Tubing Design and Standards Across International Jurisdictions

In Canada, production tubing specifications for Alberta wells are governed by AER Directive 010 (Minimum Casing Design Requirements) and AER Directive 036, which reference API 5CT and NACE MR0175/ISO 15156 for sour service. In the Montney play, H2S partial pressures above 0.0003 MPa (0.05 psi) trigger sour service material requirements, meaning most Montney wells require at minimum L-80 or C-90 grade tubing with premium connections rather than standard J-55 or N-80. Oil sands SAGD wells present extreme thermal loading: steam injection temperatures of 220 to 240°C (428 to 464°F) and cyclic thermal cycles require high-chrome steel grades and metal-to-metal seal premium connections that maintain gas-tight seals under thermal expansion and contraction.
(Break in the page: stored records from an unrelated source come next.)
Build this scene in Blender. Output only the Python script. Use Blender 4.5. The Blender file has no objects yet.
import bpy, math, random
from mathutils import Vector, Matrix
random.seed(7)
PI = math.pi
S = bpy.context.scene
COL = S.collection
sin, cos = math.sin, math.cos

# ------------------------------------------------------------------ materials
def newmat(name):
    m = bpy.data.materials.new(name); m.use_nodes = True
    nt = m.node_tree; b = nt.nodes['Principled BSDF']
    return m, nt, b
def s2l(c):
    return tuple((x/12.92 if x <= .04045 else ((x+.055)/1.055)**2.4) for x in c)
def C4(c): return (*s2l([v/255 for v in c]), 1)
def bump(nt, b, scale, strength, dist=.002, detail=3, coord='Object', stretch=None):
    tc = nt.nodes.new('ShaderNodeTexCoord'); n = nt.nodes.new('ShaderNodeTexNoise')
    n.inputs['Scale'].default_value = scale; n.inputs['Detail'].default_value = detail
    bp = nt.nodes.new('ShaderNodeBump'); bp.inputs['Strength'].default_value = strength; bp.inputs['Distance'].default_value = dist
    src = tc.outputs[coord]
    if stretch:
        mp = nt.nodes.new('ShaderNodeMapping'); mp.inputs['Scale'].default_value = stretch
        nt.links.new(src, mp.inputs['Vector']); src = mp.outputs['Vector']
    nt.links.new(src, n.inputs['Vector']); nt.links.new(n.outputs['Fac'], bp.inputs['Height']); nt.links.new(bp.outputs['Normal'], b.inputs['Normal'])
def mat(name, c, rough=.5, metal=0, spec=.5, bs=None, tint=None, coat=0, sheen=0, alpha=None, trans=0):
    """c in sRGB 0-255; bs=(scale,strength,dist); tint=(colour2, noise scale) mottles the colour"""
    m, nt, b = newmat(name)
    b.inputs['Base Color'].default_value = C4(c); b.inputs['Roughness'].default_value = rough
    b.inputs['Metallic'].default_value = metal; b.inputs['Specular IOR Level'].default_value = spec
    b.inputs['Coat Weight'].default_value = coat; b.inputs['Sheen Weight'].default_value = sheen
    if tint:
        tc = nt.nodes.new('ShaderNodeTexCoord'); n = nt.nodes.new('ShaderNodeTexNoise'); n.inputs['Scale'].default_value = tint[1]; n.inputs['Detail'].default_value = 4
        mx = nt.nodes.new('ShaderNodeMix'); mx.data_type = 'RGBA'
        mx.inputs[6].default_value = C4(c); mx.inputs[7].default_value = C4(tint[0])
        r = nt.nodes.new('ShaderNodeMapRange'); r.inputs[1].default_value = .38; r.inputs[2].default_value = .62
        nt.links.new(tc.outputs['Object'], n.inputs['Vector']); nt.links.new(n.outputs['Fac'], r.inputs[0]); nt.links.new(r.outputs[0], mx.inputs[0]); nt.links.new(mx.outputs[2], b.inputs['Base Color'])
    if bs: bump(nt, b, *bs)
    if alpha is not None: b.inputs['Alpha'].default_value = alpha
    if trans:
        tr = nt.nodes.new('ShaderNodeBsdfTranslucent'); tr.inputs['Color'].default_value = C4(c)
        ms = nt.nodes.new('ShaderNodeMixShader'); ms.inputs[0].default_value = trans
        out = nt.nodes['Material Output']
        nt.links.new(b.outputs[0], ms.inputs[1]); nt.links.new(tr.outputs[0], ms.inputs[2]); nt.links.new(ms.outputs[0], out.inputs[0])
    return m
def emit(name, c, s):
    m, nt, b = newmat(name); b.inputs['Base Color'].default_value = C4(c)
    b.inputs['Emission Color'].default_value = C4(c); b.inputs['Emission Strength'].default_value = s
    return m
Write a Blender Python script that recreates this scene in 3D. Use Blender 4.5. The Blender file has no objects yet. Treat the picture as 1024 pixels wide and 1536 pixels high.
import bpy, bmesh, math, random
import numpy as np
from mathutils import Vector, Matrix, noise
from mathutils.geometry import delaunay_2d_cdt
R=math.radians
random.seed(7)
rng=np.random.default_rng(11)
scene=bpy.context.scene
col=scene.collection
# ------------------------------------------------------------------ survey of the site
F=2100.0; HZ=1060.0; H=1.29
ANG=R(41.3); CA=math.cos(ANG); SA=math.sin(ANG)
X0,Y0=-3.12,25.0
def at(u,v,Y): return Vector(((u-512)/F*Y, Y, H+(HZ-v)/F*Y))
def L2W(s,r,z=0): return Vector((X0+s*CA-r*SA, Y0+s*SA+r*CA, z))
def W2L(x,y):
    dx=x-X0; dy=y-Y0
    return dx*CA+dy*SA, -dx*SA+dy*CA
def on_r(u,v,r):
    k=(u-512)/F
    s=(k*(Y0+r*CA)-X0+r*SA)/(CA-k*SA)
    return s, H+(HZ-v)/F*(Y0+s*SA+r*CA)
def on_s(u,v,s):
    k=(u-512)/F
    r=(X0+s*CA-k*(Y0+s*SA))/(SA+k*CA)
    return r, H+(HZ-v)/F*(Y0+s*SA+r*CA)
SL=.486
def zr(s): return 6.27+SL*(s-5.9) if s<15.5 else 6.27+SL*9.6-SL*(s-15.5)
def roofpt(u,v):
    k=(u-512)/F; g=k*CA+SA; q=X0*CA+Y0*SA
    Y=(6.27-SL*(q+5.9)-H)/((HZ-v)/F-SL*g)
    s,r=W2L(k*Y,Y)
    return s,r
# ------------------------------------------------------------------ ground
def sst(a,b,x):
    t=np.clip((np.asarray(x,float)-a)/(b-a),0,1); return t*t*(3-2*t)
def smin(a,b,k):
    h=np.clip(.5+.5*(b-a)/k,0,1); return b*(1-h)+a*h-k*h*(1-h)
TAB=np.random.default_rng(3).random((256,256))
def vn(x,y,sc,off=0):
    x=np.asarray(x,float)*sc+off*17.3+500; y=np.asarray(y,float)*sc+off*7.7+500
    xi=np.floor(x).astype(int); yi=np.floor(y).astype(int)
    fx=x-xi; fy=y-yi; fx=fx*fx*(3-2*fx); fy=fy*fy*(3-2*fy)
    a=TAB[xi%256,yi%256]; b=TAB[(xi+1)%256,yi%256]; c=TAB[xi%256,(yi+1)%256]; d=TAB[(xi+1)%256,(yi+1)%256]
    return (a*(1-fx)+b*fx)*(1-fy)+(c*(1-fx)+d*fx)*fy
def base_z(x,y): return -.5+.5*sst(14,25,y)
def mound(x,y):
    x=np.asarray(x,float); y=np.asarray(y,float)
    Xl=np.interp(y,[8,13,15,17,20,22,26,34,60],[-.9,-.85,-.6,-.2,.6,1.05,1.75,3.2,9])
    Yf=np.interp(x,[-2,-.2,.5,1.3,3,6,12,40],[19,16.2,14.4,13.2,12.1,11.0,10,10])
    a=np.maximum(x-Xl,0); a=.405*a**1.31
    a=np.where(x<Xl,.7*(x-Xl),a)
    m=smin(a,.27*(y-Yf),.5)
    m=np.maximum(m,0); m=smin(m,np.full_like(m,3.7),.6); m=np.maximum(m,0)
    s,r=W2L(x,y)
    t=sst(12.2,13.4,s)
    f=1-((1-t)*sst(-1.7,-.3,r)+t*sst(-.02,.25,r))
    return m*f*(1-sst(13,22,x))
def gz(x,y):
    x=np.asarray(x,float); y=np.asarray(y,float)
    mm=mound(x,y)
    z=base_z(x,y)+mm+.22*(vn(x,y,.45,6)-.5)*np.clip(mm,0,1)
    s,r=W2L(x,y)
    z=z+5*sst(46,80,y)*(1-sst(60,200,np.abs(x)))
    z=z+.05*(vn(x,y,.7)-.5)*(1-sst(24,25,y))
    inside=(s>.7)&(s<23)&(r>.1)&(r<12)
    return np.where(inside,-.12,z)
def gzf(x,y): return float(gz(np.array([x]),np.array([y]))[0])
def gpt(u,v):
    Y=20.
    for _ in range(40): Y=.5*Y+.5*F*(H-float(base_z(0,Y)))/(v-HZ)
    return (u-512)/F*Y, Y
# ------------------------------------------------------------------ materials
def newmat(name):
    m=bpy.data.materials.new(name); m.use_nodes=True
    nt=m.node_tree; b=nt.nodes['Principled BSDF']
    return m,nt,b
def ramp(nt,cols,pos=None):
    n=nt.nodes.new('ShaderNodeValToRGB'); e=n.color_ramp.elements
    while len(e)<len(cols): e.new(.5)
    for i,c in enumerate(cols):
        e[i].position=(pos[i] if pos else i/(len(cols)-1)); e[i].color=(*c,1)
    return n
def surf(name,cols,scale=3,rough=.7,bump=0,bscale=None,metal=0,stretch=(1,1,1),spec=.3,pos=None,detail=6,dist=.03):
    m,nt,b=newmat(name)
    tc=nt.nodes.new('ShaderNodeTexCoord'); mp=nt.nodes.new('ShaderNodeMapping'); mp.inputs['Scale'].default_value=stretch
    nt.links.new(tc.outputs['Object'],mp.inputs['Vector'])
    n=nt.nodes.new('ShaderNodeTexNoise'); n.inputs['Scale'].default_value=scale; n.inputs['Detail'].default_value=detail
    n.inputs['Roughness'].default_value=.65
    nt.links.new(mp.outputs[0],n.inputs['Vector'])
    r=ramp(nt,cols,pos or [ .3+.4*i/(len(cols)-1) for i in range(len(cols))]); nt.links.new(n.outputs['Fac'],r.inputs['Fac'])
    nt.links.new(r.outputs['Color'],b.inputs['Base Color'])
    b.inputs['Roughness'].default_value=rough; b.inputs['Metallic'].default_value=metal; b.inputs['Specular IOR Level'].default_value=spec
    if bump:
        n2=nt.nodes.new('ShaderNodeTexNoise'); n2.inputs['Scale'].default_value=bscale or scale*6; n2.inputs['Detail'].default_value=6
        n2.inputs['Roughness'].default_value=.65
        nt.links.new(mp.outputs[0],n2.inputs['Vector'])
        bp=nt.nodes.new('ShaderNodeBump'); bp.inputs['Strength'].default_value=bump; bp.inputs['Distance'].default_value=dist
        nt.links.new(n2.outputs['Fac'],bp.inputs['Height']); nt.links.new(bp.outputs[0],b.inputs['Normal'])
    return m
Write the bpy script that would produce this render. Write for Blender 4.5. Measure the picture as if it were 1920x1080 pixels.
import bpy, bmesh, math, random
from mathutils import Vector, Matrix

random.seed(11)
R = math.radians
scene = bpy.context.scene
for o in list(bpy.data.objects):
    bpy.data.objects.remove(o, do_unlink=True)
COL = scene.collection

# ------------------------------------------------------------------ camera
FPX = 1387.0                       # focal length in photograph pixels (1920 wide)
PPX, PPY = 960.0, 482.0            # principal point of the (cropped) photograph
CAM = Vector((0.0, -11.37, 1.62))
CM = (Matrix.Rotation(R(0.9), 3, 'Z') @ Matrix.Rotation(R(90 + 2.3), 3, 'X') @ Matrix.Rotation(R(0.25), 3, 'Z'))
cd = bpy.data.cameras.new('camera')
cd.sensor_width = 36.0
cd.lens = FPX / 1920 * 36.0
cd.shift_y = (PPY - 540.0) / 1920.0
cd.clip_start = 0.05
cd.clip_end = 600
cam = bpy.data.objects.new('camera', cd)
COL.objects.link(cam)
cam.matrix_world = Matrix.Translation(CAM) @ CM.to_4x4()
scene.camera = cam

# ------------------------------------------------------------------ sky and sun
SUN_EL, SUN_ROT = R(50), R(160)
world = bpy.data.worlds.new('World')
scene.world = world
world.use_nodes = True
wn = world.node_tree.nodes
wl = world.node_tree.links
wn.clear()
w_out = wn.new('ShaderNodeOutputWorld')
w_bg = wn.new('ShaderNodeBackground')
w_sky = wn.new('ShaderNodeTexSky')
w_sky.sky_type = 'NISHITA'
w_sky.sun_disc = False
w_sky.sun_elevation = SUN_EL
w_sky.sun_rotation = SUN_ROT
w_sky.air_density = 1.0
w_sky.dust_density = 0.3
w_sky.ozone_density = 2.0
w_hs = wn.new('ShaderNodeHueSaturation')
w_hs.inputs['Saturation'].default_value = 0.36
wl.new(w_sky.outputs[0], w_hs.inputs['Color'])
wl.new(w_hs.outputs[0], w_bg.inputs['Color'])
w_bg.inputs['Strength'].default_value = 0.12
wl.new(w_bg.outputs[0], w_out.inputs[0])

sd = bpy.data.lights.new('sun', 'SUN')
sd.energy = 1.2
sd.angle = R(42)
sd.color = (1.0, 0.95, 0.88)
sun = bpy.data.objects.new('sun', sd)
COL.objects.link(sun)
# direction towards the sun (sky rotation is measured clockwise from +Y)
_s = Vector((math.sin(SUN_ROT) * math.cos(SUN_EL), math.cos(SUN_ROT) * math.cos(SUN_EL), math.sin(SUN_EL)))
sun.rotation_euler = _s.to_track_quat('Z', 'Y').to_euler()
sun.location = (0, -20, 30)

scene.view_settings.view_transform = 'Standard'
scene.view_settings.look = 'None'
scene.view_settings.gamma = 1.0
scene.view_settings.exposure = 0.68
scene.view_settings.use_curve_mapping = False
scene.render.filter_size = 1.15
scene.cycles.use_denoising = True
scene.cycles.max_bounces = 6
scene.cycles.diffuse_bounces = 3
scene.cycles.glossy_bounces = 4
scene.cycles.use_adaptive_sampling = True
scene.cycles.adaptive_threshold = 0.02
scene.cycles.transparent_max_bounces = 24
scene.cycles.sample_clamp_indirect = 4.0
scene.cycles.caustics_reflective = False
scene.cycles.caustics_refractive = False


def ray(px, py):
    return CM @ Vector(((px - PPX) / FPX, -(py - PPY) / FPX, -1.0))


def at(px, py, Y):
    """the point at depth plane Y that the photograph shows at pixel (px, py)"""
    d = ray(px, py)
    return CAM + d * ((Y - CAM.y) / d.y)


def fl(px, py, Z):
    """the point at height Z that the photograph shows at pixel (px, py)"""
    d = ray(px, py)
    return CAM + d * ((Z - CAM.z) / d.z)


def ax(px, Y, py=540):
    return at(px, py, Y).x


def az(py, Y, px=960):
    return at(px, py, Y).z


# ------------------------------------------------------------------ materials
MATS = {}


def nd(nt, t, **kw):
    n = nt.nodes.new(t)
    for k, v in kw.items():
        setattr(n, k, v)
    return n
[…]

In the United States, API 5CT is the governing standard for tubing design; BSEE requires well design documentation including tubing specifications for all OCS wells. Deepwater Gulf of Mexico wells face extreme design challenges — high-pressure reservoirs at 69 to 138 MPa (10,000 to 20,000 psi), CO₂-rich fluids requiring 13Cr or 22Cr CRA grades, and subsea wellhead thermal cycling that imposes complex combined loading on tubing connections. In Norway, Sodir's well integrity regulations and NORSOK D-010 (Well Integrity in Drilling and Well Operations) specify tubing design requirements and well integrity verification for all NCS wells; Equinor, Aker BP, and Vår Energi conduct annual well integrity status reviews covering tubing condition across their NCS well inventories. In Australia, NOPSEMA's well integrity requirements under the Offshore Petroleum and Greenhouse Gas Storage Act mandate tubing design verification and periodic annular pressure monitoring to confirm tubing string integrity in all producing offshore wells. In the Middle East, Saudi Aramco's SAES-L-034 and related engineering standards govern tubing design for Ghawar, Safaniya, and offshore fields; the high H2S and CO₂ environment in sour gas wells at Haradh and Hawiyah requires 13Cr and duplex stainless steel tubing with premium connections qualified to NACE MR0175.

Fast Facts

The total length of production tubing in active oil and gas wells worldwide exceeds 10 million kilometres (6.2 million miles) — enough to wrap around the Earth more than 250 times. Every joint of that tubing was inspected, made up to a specified torque, and pressure-tested before being released for service, because a single tubing connection failure in a sour well can cause an uncontrolled H2S release that evacuates a facility and triggers a well integrity emergency response.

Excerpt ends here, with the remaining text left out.